-- start Records shown --
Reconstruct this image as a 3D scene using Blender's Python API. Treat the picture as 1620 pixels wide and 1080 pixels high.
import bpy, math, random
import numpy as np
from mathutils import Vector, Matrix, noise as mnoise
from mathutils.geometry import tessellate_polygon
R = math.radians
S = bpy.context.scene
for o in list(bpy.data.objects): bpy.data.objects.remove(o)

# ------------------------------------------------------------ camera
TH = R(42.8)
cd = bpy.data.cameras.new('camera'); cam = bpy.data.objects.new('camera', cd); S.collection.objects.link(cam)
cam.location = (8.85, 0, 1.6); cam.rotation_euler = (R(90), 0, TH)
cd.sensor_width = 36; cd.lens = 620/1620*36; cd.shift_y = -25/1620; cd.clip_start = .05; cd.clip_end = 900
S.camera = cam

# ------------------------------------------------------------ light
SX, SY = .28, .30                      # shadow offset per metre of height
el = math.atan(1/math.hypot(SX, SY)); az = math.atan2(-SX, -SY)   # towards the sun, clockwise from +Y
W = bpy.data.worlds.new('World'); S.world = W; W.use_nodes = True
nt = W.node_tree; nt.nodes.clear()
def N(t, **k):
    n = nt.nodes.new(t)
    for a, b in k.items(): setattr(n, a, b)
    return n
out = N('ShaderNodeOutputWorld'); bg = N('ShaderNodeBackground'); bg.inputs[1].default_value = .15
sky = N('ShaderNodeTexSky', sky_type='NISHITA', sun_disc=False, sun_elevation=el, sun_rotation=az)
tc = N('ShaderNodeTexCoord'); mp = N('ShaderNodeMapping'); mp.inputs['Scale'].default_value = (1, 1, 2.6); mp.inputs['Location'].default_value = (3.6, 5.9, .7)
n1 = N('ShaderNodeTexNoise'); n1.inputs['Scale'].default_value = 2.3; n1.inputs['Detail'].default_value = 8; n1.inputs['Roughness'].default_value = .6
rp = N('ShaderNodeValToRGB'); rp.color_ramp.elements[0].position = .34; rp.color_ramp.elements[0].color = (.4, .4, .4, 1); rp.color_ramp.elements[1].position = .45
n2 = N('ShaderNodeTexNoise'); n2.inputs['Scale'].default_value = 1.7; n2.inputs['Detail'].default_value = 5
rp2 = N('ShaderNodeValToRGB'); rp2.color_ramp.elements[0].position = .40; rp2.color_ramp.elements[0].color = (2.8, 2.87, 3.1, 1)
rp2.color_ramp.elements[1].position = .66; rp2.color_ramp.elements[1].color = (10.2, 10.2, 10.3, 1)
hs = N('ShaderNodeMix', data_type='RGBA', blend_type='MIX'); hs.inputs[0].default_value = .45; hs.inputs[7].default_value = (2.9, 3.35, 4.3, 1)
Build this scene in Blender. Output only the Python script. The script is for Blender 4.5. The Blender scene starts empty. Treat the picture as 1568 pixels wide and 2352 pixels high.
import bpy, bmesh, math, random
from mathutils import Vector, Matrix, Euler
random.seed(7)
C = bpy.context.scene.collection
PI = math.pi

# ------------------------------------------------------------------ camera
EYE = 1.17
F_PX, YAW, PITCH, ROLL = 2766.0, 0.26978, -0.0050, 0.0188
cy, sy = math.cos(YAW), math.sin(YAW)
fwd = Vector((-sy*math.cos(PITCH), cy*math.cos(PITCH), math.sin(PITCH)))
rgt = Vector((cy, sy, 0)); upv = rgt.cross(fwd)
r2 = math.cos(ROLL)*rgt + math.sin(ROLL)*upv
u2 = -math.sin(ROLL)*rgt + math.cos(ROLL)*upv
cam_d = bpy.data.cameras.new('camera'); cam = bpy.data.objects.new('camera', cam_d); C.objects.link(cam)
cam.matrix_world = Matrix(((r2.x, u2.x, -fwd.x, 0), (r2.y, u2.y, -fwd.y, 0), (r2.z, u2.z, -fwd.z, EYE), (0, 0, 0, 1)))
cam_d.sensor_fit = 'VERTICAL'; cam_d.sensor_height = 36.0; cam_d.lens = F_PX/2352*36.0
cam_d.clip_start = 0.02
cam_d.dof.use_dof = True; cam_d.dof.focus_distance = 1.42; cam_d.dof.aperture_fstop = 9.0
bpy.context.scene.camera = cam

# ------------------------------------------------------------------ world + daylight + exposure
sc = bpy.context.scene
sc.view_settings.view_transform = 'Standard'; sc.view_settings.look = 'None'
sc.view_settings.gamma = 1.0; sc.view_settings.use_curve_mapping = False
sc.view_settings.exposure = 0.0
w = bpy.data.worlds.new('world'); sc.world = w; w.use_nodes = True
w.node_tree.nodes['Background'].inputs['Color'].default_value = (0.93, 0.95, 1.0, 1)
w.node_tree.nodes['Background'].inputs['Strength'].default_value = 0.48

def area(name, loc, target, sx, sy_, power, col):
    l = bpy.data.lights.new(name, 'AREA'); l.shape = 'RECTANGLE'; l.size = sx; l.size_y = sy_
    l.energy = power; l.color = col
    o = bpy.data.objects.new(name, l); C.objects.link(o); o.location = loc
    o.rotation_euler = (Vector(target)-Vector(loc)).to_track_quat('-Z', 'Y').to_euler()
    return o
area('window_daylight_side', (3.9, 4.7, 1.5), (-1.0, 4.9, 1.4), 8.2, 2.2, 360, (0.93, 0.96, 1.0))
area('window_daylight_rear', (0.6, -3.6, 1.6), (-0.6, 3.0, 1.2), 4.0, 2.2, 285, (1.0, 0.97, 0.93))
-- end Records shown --
▶ [Objective] Extract the full set of entries word for word.

▶ [Problem solution]
Reconstruct this image as a 3D scene using Blender's Python API. Treat the picture as 1620 pixels wide and 1080 pixels high.
import bpy, math, random
import numpy as np
from mathutils import Vector, Matrix, noise as mnoise
from mathutils.geometry import tessellate_polygon
R = math.radians
S = bpy.context.scene
for o in list(bpy.data.objects): bpy.data.objects.remove(o)

# ------------------------------------------------------------ camera
TH = R(42.8)
cd = bpy.data.cameras.new('camera'); cam = bpy.data.objects.new('camera', cd); S.collection.objects.link(cam)
cam.location = (8.85, 0, 1.6); cam.rotation_euler = (R(90), 0, TH)
cd.sensor_width = 36; cd.lens = 620/1620*36; cd.shift_y = -25/1620; cd.clip_start = .05; cd.clip_end = 900
S.camera = cam

# ------------------------------------------------------------ light
SX, SY = .28, .30                      # shadow offset per metre of height
el = math.atan(1/math.hypot(SX, SY)); az = math.atan2(-SX, -SY)   # towards the sun, clockwise from +Y
W = bpy.data.worlds.new('World'); S.world = W; W.use_nodes = True
nt = W.node_tree; nt.nodes.clear()
def N(t, **k):
    n = nt.nodes.new(t)
    for a, b in k.items(): setattr(n, a, b)
    return n
out = N('ShaderNodeOutputWorld'); bg = N('ShaderNodeBackground'); bg.inputs[1].default_value = .15
sky = N('ShaderNodeTexSky', sky_type='NISHITA', sun_disc=False, sun_elevation=el, sun_rotation=az)
tc = N('ShaderNodeTexCoord'); mp = N('ShaderNodeMapping'); mp.inputs['Scale'].default_value = (1, 1, 2.6); mp.inputs['Location'].default_value = (3.6, 5.9, .7)
n1 = N('ShaderNodeTexNoise'); n1.inputs['Scale'].default_value = 2.3; n1.inputs['Detail'].default_value = 8; n1.inputs['Roughness'].default_value = .6
rp = N('ShaderNodeValToRGB'); rp.color_ramp.elements[0].position = .34; rp.color_ramp.elements[0].color = (.4, .4, .4, 1); rp.color_ramp.elements[1].position = .45
n2 = N('ShaderNodeTexNoise'); n2.inputs['Scale'].default_value = 1.7; n2.inputs['Detail'].default_value = 5
rp2 = N('ShaderNodeValToRGB'); rp2.color_ramp.elements[0].position = .40; rp2.color_ramp.elements[0].color = (2.8, 2.87, 3.1, 1)
rp2.color_ramp.elements[1].position = .66; rp2.color_ramp.elements[1].color = (10.2, 10.2, 10.3, 1)
hs = N('ShaderNodeMix', data_type='RGBA', blend_type='MIX'); hs.inputs[0].default_value = .45; hs.inputs[7].default_value = (2.9, 3.35, 4.3, 1)
Build this scene in Blender. Output only the Python script. The script is for Blender 4.5. The Blender scene starts empty. Treat the picture as 1568 pixels wide and 2352 pixels high.
import bpy, bmesh, math, random
from mathutils import Vector, Matrix, Euler
random.seed(7)
C = bpy.context.scene.collection
PI = math.pi

# ------------------------------------------------------------------ camera
EYE = 1.17
F_PX, YAW, PITCH, ROLL = 2766.0, 0.26978, -0.0050, 0.0188
cy, sy = math.cos(YAW), math.sin(YAW)
fwd = Vector((-sy*math.cos(PITCH), cy*math.cos(PITCH), math.sin(PITCH)))
rgt = Vector((cy, sy, 0)); upv = rgt.cross(fwd)
r2 = math.cos(ROLL)*rgt + math.sin(ROLL)*upv
u2 = -math.sin(ROLL)*rgt + math.cos(ROLL)*upv
cam_d = bpy.data.cameras.new('camera'); cam = bpy.data.objects.new('camera', cam_d); C.objects.link(cam)
cam.matrix_world = Matrix(((r2.x, u2.x, -fwd.x, 0), (r2.y, u2.y, -fwd.y, 0), (r2.z, u2.z, -fwd.z, EYE), (0, 0, 0, 1)))
cam_d.sensor_fit = 'VERTICAL'; cam_d.sensor_height = 36.0; cam_d.lens = F_PX/2352*36.0
cam_d.clip_start = 0.02
cam_d.dof.use_dof = True; cam_d.dof.focus_distance = 1.42; cam_d.dof.aperture_fstop = 9.0
bpy.context.scene.camera = cam

# ------------------------------------------------------------------ world + daylight + exposure
sc = bpy.context.scene
sc.view_settings.view_transform = 'Standard'; sc.view_settings.look = 'None'
sc.view_settings.gamma = 1.0; sc.view_settings.use_curve_mapping = False
sc.view_settings.exposure = 0.0
w = bpy.data.worlds.new('world'); sc.world = w; w.use_nodes = True
w.node_tree.nodes['Background'].inputs['Color'].default_value = (0.93, 0.95, 1.0, 1)
w.node_tree.nodes['Background'].inputs['Strength'].default_value = 0.48

def area(name, loc, target, sx, sy_, power, col):
    l = bpy.data.lights.new(name, 'AREA'); l.shape = 'RECTANGLE'; l.size = sx; l.size_y = sy_
    l.energy = power; l.color = col
    o = bpy.data.objects.new(name, l); C.objects.link(o); o.location = loc
    o.rotation_euler = (Vector(target)-Vector(loc)).to_track_quat('-Z', 'Y').to_euler()
    return o
area('window_daylight_side', (3.9, 4.7, 1.5), (-1.0, 4.9, 1.4), 8.2, 2.2, 360, (0.93, 0.96, 1.0))
area('window_daylight_rear', (0.6, -3.6, 1.6), (-0.6, 3.0, 1.2), 4.0, 2.2, 285, (1.0, 0.97, 0.93))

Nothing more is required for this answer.